Gaiman is writer who has a compendious knowledge of global mythology and incorporates these tropes into all his work. Magic as presented in fairy tales and myths is mercilessly legalistic and is defined and regulated by tightly bound ritual contracts. By having his protagonist deviate from the instructions given to him by Lettie, Gaiman pays his mythological dues, and signals to us the reader that there will be consequences.

These consequences come in the form of a sinister new house keeper Ursula Monkton. Ursula insinuates herself into the heart of the narrators family by seducing those around her. To the narrator’s mother she is a young woman with impeccable qualifications for minding children, to his sister a glamorous role model, and to his father an object of sexual desire.

Only the narrator is immune to her charms, as his adult self recounts, “She smiled at us both, brightly. She really was pretty, for a grown up, but when you are seven, beauty is an abstraction, not an imperative. I wonder what I would have done if she had smiled at me like that now: whether I would have handed my mind or my heart or my identity to her for the asking, as my father did.

The narrator’s immediate suspicion of Ursula Monkton soon puts him at odds with the rest of his family. With no one else to rely on he must seek out the Hempstocks for assistance, but this is more easily said than done when you are seven years old and grounded.

The Ocean At The Lane is a fun but rather slight read which is not without its flaws, the primary one being missed opportunity. By using the device of having an adult recount his childhood adventure from the perspective of middle age, Gaiman creates a potentially fascinating way of exploring the disparities between our adult and childhood selves.

Instead of being used to explore the rich psychological seam it promises, this device is used in a rather mechanical way to propel the narrative which doesn’t do justice to the premise of the novel. His narrator credulously recounts his fantastical childhood adventures without once doubting the veracity of these memories.

My other problem with the novel is a recurring one I have with Gaiman’s work, his characters seldom become more than archetypes. Perhaps this is due to the influence of myth on the authors writing where archetypes are the norm and stories are told in broad strokes in order to convey ideas rather than nuance, sadly it doesn’t work well in the novel format. The main character is an empty vessel who reacts to the exigencies of plot in a rather clockwork way.

The supporting characters, with the exception of the Hempstock women, are paper-thin, the mother in particular being an absent cypher. Her existence barely extends beyond the letters used to spell the word ‘mother’ on the page. The Hempstock women are a portrayed with a little more success. Their characters are more rounded and their interaction feels genuine.

The depiction of the Hempstock women is interesting as it reveals a certain laziness on behalf of the author. One gets the feeling that the author was more invested in thesecharacters, their magical nature making them more entertaining to write. The evidence suggests that Gaiman can write characters with a bit more depth, but only when they are of particular interest to him.

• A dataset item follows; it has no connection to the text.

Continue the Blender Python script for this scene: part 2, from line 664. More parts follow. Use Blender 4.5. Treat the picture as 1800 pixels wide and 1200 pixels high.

All in all, The Ocean At The End Of The Lane is a novel which doesn’t live up to its promise. A tangible element of auto pilot has entered Gaiman’s work and one feels a change in genre might be in order. It is hard not to feel that Gaiman’s writing has suffered since he moved away from comic books to the novel form, a feeling which is confirmed by rereading his majestic Sandman series published by Vertigo comics.

The Ocean At End Of The Lane is by no means terrible it is also not particularly memorable.  This novel will keep Gaiman’s fans happy but is hardly likely to win over the unconverted. Regardless there is a large audience for this kind of thing in our post Harry Potter cultural landscape and the book will no doubt be a smash hit. Expect an inevitable movie version.